--- BEGIN Data excerpt ---

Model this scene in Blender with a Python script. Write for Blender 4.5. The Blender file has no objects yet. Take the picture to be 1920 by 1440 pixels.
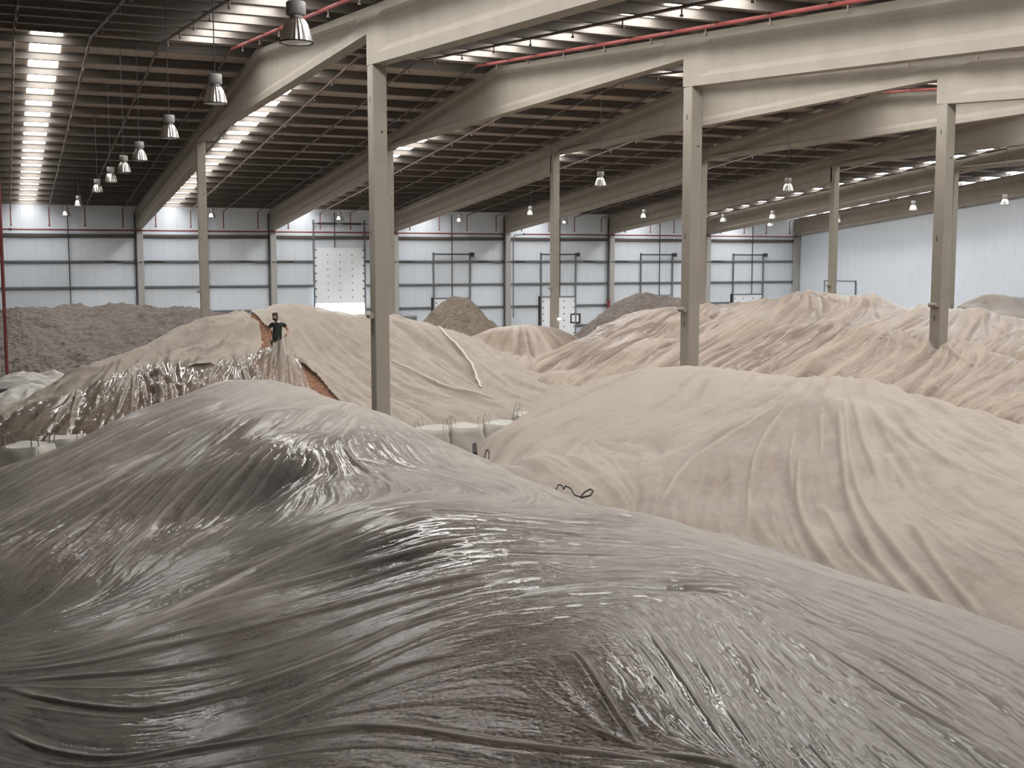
import bpy, bmesh, math, random
import numpy as np
from mathutils import Matrix, Vector
rng = np.random.default_rng(7); random.seed(7)
SC = bpy.context.scene
COL = SC.collection
H = 6.5                      # eye height above the floor
F_PX = 2199.1; YAW = .40828; PITCH = .10215; ROLL = -.00108
X1 = 9.33; BAY = 10.0; YA = 31.0; YB = 61.81; YW = 92.64; YR = 46.4

# ------------------------------------------------------------------ camera
def cam_axes():
    cy, sy, cp, sp = math.cos(YAW), math.sin(YAW), math.cos(PITCH), math.sin(PITCH)
    F = np.array([sy*cp, cy*cp, -sp]); R = np.array([cy, -sy, 0.]); U = np.cross(R, F)
    cr, sr = math.cos(ROLL), math.sin(ROLL)
    return cr*R+sr*U, -sr*R+cr*U, F
CR, CU, CF = cam_axes()
EYE = np.array([0, 0, H])
def ray(px, py): return CF + CR*((px-960)/F_PX) - CU*((py-720)/F_PX)
def at(px, py, D): return EYE + ray(px, py)*D
def project(P):
    q = P-EYE; z = q@CF
    return 960+F_PX*(q@CR)/z, 720-F_PX*(q@CU)/z
cam = bpy.data.cameras.new('camera'); co = bpy.data.objects.new('camera', cam); COL.objects.link(co)
m = Matrix([[CR[i], CU[i], -CF[i]] for i in range(3)]).to_4x4(); m.translation = Vector(EYE)
co.matrix_world = m
cam.sensor_width = 36; cam.lens = 36*F_PX/1920; cam.clip_end = 500; cam.clip_start = .05
SC.camera = co
SC.view_settings.view_transform = 'Standard'; SC.view_settings.look = 'None'
SC.view_settings.gamma = 1; SC.view_settings.use_curve_mapping = False
SC.view_settings.exposure = 0.0
SC.cycles.max_bounces = 8; SC.cycles.diffuse_bounces = 4; SC.cycles.glossy_bounces = 2
SC.cycles.transparent_max_bounces = 8; SC.cycles.caustics_reflective = False; SC.cycles.caustics_refractive = False

# ------------------------------------------------------------------ materials
class NT:
    def __init__(s, name):
        s.m = bpy.data.materials.new(name); s.m.use_nodes = True
        s.t = s.m.node_tree; s.t.nodes.clear()
        s.out = s.n('ShaderNodeOutputMaterial')
    def n(s, typ, **kw):
        x = s.t.nodes.new(typ)
        for k, v in kw.items():
            if k in x.inputs: x.inputs[k].default_value = v
            else: setattr(x, k, v)
        return x
    def l(s, a, b): s.t.links.new(a, b)
    def coords(s, scale=(1, 1, 1)):
        tc = s.n('ShaderNodeTexCoord'); mp = s.n('ShaderNodeMapping'); mp.inputs['Scale'].default_value = scale
        s.l(tc.outputs['Object'], mp.inputs['Vector']); return mp.outputs[0]
    def noise(s, vec, scale, detail=3, rough=.55):
        x = s.n('ShaderNodeTexNoise', Scale=scale, Detail=detail, Roughness=rough); s.l(vec, x.inputs['Vector']); return x.outputs['Fac']
    def ramp(s, fac, stops):
        r = s.n('ShaderNodeValToRGB'); e = r.color_ramp.elements
        while len(e) < len(stops): e.new(.5)
        for i, (p, c) in enumerate(stops): e[i].position = p; e[i].color = (*c, 1)
        s.l(fac, r.inputs[0]); return r.outputs[0]
    def math(s, op, a, b=None, clamp=False):
        x = s.n('ShaderNodeMath', operation=op, use_clamp=clamp)
        for i, v in enumerate((a, b)):
            if v is None: continue
            if isinstance(v, (int, float)): x.inputs[i].default_value = v
            else: s.l(v, x.inputs[i])
        return x.outputs[0]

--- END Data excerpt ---

_Short exercise_
Images should not appear in the copy; retype the listing above exactly.

_Exercise answer_
Model this scene in Blender with a Python script. Write for Blender 4.5. The Blender file has no objects yet. Take the picture to be 1920 by 1440 pixels.
import bpy, bmesh, math, random
import numpy as np
from mathutils import Matrix, Vector
rng = np.random.default_rng(7); random.seed(7)
SC = bpy.context.scene
COL = SC.collection
H = 6.5                      # eye height above the floor
F_PX = 2199.1; YAW = .40828; PITCH = .10215; ROLL = -.00108
X1 = 9.33; BAY = 10.0; YA = 31.0; YB = 61.81; YW = 92.64; YR = 46.4

# ------------------------------------------------------------------ camera
def cam_axes():
    cy, sy, cp, sp = math.cos(YAW), math.sin(YAW), math.cos(PITCH), math.sin(PITCH)
    F = np.array([sy*cp, cy*cp, -sp]); R = np.array([cy, -sy, 0.]); U = np.cross(R, F)
    cr, sr = math.cos(ROLL), math.sin(ROLL)
    return cr*R+sr*U, -sr*R+cr*U, F
CR, CU, CF = cam_axes()
EYE = np.array([0, 0, H])
def ray(px, py): return CF + CR*((px-960)/F_PX) - CU*((py-720)/F_PX)
def at(px, py, D): return EYE + ray(px, py)*D
def project(P):
    q = P-EYE; z = q@CF
    return 960+F_PX*(q@CR)/z, 720-F_PX*(q@CU)/z
cam = bpy.data.cameras.new('camera'); co = bpy.data.objects.new('camera', cam); COL.objects.link(co)
m = Matrix([[CR[i], CU[i], -CF[i]] for i in range(3)]).to_4x4(); m.translation = Vector(EYE)
co.matrix_world = m
cam.sensor_width = 36; cam.lens = 36*F_PX/1920; cam.clip_end = 500; cam.clip_start = .05
SC.camera = co
SC.view_settings.view_transform = 'Standard'; SC.view_settings.look = 'None'
SC.view_settings.gamma = 1; SC.view_settings.use_curve_mapping = False
SC.view_settings.exposure = 0.0
SC.cycles.max_bounces = 8; SC.cycles.diffuse_bounces = 4; SC.cycles.glossy_bounces = 2
SC.cycles.transparent_max_bounces = 8; SC.cycles.caustics_reflective = False; SC.cycles.caustics_refractive = False

# ------------------------------------------------------------------ materials
class NT:
    def __init__(s, name):
        s.m = bpy.data.materials.new(name); s.m.use_nodes = True
        s.t = s.m.node_tree; s.t.nodes.clear()
        s.out = s.n('ShaderNodeOutputMaterial')
    def n(s, typ, **kw):
        x = s.t.nodes.new(typ)
        for k, v in kw.items():
            if k in x.inputs: x.inputs[k].default_value = v
            else: setattr(x, k, v)
        return x
    def l(s, a, b): s.t.links.new(a, b)
    def coords(s, scale=(1, 1, 1)):
        tc = s.n('ShaderNodeTexCoord'); mp = s.n('ShaderNodeMapping'); mp.inputs['Scale'].default_value = scale
        s.l(tc.outputs['Object'], mp.inputs['Vector']); return mp.outputs[0]
    def noise(s, vec, scale, detail=3, rough=.55):
        x = s.n('ShaderNodeTexNoise', Scale=scale, Detail=detail, Roughness=rough); s.l(vec, x.inputs['Vector']); return x.outputs['Fac']
    def ramp(s, fac, stops):
        r = s.n('ShaderNodeValToRGB'); e = r.color_ramp.elements
        while len(e) < len(stops): e.new(.5)
        for i, (p, c) in enumerate(stops): e[i].position = p; e[i].color = (*c, 1)
        s.l(fac, r.inputs[0]); return r.outputs[0]
    def math(s, op, a, b=None, clamp=False):
        x = s.n('ShaderNodeMath', operation=op, use_clamp=clamp)
        for i, v in enumerate((a, b)):
            if v is None: continue
            if isinstance(v, (int, float)): x.inputs[i].default_value = v
            else: s.l(v, x.inputs[i])
        return x.outputs[0]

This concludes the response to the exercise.